▶ [Record excerpts]:
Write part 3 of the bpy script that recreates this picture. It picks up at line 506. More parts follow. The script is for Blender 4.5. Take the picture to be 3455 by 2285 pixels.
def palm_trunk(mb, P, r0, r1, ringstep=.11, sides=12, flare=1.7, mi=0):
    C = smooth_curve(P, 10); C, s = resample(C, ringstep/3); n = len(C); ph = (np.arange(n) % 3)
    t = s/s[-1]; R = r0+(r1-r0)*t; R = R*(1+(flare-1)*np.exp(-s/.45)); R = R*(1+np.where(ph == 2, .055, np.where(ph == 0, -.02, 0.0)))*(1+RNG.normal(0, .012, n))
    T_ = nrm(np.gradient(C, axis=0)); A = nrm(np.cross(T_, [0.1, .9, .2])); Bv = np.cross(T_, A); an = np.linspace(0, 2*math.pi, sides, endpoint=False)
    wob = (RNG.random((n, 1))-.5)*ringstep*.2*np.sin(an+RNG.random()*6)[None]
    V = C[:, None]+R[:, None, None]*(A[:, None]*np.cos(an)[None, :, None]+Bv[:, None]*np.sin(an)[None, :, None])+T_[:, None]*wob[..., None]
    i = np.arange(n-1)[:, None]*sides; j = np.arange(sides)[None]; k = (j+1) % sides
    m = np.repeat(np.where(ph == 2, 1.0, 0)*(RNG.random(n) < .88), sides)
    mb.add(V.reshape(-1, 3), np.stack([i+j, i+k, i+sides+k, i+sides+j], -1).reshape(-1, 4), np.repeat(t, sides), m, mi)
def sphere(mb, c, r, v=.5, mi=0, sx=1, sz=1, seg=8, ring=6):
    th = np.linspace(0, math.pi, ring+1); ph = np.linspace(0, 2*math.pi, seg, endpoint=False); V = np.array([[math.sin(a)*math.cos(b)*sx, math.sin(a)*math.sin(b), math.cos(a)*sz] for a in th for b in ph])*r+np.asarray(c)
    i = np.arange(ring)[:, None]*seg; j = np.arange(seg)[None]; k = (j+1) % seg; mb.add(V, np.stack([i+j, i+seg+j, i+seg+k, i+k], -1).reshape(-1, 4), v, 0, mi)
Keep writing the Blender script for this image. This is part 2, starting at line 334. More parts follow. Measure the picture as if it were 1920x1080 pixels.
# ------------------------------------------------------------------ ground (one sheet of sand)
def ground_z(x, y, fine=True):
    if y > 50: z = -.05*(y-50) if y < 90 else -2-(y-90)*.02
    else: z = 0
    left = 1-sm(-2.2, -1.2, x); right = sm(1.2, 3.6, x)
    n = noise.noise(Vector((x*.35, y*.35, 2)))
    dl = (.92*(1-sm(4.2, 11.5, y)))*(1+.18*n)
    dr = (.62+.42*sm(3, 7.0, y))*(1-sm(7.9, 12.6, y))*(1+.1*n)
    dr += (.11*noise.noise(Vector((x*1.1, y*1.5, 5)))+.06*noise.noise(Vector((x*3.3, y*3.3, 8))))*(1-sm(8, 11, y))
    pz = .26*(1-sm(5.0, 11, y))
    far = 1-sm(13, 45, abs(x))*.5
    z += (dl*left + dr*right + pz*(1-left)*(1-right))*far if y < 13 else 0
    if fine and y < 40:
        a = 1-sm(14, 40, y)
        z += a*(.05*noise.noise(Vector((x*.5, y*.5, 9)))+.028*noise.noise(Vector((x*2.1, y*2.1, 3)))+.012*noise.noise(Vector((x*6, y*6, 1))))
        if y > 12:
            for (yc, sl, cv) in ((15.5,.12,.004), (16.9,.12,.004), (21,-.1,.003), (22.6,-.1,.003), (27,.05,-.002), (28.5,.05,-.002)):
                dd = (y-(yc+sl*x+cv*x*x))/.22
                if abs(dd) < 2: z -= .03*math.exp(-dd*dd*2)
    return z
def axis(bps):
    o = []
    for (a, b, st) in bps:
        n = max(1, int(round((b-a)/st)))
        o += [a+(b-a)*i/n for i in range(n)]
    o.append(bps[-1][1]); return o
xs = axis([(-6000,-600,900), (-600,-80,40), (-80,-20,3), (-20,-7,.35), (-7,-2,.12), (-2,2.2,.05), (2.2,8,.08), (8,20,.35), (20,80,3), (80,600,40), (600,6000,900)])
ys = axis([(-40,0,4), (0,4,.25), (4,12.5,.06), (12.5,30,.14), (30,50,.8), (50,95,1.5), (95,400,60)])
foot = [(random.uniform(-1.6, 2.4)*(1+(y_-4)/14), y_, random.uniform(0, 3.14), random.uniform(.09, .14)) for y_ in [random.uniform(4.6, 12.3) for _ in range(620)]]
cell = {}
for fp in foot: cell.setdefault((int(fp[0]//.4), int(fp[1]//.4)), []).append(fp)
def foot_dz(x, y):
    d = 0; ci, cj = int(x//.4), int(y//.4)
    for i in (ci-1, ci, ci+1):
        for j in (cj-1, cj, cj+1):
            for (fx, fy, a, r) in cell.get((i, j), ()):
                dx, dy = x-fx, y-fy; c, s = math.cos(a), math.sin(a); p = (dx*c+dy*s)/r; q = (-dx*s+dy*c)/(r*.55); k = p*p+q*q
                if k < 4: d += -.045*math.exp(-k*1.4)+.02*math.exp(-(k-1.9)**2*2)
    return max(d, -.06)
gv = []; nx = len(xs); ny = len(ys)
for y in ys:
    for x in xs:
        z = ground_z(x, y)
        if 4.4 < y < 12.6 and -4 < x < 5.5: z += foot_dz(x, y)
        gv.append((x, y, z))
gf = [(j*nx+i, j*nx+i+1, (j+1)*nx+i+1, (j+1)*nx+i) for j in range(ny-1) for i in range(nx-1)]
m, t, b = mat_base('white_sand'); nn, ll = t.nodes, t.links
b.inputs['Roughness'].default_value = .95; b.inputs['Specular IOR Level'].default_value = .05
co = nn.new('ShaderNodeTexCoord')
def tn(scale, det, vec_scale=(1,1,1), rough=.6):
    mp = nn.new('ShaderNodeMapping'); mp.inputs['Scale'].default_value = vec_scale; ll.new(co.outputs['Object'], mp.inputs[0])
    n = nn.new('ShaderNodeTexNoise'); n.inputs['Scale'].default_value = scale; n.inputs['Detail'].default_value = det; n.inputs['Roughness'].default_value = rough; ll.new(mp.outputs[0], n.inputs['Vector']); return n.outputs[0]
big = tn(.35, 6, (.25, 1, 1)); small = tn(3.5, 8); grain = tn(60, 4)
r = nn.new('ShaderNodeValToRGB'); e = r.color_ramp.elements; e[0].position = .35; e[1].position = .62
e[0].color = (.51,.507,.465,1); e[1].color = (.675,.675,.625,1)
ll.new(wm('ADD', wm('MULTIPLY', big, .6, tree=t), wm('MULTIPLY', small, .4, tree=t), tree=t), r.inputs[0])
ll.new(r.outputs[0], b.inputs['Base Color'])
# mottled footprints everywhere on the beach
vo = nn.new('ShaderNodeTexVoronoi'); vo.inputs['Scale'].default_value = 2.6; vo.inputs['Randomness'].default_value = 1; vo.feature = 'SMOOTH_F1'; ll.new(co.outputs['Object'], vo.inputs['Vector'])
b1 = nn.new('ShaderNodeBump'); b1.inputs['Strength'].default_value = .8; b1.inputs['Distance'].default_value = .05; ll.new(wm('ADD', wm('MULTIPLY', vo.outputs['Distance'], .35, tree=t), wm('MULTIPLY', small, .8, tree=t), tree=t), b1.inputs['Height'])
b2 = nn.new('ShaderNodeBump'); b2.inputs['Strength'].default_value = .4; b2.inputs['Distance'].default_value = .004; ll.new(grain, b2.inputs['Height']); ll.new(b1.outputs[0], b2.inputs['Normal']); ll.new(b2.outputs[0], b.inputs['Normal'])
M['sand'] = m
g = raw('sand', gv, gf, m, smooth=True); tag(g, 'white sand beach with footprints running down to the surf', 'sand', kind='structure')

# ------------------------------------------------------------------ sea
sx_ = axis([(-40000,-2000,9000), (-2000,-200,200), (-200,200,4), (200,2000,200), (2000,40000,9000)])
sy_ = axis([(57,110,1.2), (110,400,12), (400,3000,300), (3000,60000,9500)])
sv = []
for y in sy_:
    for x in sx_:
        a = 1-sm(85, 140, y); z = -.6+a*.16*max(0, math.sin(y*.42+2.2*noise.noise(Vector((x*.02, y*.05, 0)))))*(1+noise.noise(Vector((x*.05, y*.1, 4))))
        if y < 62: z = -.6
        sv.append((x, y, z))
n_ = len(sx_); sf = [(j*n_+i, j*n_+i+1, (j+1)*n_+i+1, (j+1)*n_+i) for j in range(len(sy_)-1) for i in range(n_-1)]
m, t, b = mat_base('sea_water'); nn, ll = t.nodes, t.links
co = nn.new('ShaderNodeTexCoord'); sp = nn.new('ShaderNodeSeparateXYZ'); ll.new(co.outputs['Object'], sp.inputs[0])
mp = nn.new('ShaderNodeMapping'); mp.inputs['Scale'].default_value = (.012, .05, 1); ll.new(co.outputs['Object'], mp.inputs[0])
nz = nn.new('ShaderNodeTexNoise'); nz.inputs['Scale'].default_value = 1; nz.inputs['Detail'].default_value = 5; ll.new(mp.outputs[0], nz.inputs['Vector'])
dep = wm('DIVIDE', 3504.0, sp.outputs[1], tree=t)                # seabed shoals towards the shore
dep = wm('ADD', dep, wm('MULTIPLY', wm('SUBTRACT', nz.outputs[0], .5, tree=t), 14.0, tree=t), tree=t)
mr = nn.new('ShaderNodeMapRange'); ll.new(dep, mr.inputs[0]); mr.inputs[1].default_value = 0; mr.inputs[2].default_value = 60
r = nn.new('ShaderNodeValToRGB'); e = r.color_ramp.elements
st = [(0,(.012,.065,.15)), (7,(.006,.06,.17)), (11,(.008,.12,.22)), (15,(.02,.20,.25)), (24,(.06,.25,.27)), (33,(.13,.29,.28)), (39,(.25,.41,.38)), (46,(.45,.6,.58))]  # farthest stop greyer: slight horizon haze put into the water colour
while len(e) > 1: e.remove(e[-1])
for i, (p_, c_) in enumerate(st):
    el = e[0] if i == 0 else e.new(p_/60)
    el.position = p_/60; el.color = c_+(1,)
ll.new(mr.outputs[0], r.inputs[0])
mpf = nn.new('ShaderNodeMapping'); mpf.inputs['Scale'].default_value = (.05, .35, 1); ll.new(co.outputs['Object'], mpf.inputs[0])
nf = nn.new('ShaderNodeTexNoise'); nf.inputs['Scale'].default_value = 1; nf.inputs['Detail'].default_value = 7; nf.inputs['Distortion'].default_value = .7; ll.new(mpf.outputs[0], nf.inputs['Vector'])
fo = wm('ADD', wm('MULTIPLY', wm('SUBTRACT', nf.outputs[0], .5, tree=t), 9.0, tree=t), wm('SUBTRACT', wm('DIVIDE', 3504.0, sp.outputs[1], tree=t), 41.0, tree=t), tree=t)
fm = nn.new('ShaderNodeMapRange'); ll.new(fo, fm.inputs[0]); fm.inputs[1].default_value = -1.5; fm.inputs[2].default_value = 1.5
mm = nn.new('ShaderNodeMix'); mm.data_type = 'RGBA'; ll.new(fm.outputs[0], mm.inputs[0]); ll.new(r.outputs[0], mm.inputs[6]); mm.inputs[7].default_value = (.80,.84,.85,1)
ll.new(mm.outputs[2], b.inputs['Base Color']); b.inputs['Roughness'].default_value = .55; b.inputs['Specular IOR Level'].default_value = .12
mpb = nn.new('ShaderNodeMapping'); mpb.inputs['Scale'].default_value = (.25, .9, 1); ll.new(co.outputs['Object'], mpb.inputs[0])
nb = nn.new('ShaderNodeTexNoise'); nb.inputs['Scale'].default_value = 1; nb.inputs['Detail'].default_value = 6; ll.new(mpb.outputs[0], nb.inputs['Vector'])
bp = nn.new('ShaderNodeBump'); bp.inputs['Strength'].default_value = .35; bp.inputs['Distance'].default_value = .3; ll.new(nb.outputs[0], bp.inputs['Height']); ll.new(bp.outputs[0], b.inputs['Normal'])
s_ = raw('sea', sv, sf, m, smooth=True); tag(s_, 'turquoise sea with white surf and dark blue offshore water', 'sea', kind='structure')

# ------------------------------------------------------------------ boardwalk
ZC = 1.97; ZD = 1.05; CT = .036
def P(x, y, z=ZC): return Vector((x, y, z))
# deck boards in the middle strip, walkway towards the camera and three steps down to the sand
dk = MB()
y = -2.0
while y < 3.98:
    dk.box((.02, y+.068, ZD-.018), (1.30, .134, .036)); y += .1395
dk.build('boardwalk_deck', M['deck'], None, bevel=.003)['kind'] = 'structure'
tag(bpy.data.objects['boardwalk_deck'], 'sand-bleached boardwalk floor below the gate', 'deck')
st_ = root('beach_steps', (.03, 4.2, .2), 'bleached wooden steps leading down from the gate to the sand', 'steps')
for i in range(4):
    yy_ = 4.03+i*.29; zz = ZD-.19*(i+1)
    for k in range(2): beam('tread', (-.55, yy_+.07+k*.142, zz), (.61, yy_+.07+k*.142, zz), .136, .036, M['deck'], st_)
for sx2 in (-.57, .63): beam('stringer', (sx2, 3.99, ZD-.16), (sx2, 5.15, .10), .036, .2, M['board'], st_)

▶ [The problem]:
Select all lines in the listing above where the word "Blender" appears, and show them.

▶ [Complete output]:
Write part 3 of the bpy script that recreates this picture. It picks up at line 506. More parts follow. The script is for Blender 4.5. Take the picture to be 3455 by 2285 pixels.
Keep writing the Blender script for this image. This is part 2, starting at line 334. More parts follow. Measure the picture as if it were 1920x1080 pixels.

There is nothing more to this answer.